Look at the following if you reside in North America to see what is most applicable to your financial needs:

  • Resources – What are your current and projected financial resources whether you live in the States or Canada? Will you be getting an inheritance of any sort down the road? Are you in a relationship where you are both working full-time or is it just your income that you two essentially rely on? About how many more years can you and/or your spouse expect to work? Have you taken advantage of a company-sponsored retirement plan? These are all topics that you should have an answer for in order to better secure your current and financial future;
  • IRA – Have you been setting aside money in a regular or Roth IRA? The two best-known of the IRAs available, the former is tax-deferred as you put money in it, with taxes being taken out when you start minimal withdrawal of money (you must begin taking funds out at age 70 ½). Meantime, there is no age when you must start taking money out of a Roth IRA; however that IRA is grown with after-tax dollars, so you do not get taxed when you begin pulling funds from it. Once you’ve reached the age of 59 ½, you are allowed to take out funds from the Roth IRA minus any penalties. Just like purchasing life insurance, having a retirement vehicle or two in place for not only your well-being but that of your family makes sense;
  • 401K’s – With a 401K, you can build up your investments through your employer. Unfortunately, too many employees miss out on the opportunity to participate in such workplace plans, plans that are even better when the employer matches a portion of the money the employee is investing (essentially this is free cash from your place of employment). If you are over the age of 50, you can put additional money in as you are essentially “catching up” in the race to fund your retirement. Another item to keep in mind is that you don’t necessarily have to be a full-time worker to become involved in a company 401K, so check with your company if they offer such opportunities in the event you work there part-time;
  • RESP’s – With a registered education savings plan (for Canadian residents) you can put away funds for a child’s education when they reach the post-secondary level. The money earned over time grows at a tax-deferred rate. It is important to keep in mind that the plan ends no later than when the individual it was taken out for turns 35.

Many Factors at Play

As you might imagine, there are many factors at play when it comes to determining your best financial scenarios.

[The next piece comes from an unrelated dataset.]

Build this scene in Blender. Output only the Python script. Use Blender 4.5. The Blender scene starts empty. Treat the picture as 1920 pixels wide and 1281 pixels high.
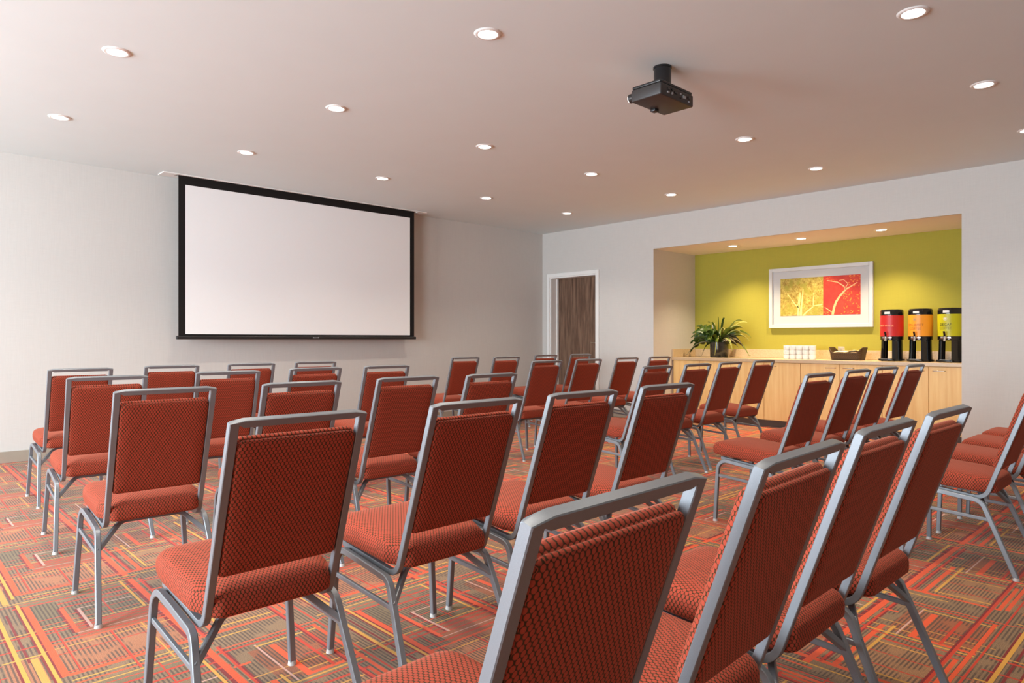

The most important factor to remember is not making any rash decisions when it comes to your financial well-being.

Undoubtedly, changes will occur in both your professional and personal lives over time, so be able to adjust and plan accordingly.

That said starting sooner rather than later to plan for retirement no matter where you reside is a smart thing.

When you have a plan in place to manage your financial future (and take action if things go bad) is of the utmost importance.

Lastly, talk with family, friends and co-workers as to the choices they’ve made or will be making in their financial plans.

Getting feedback from them can be of great benefit to you as you invest in your financial future today.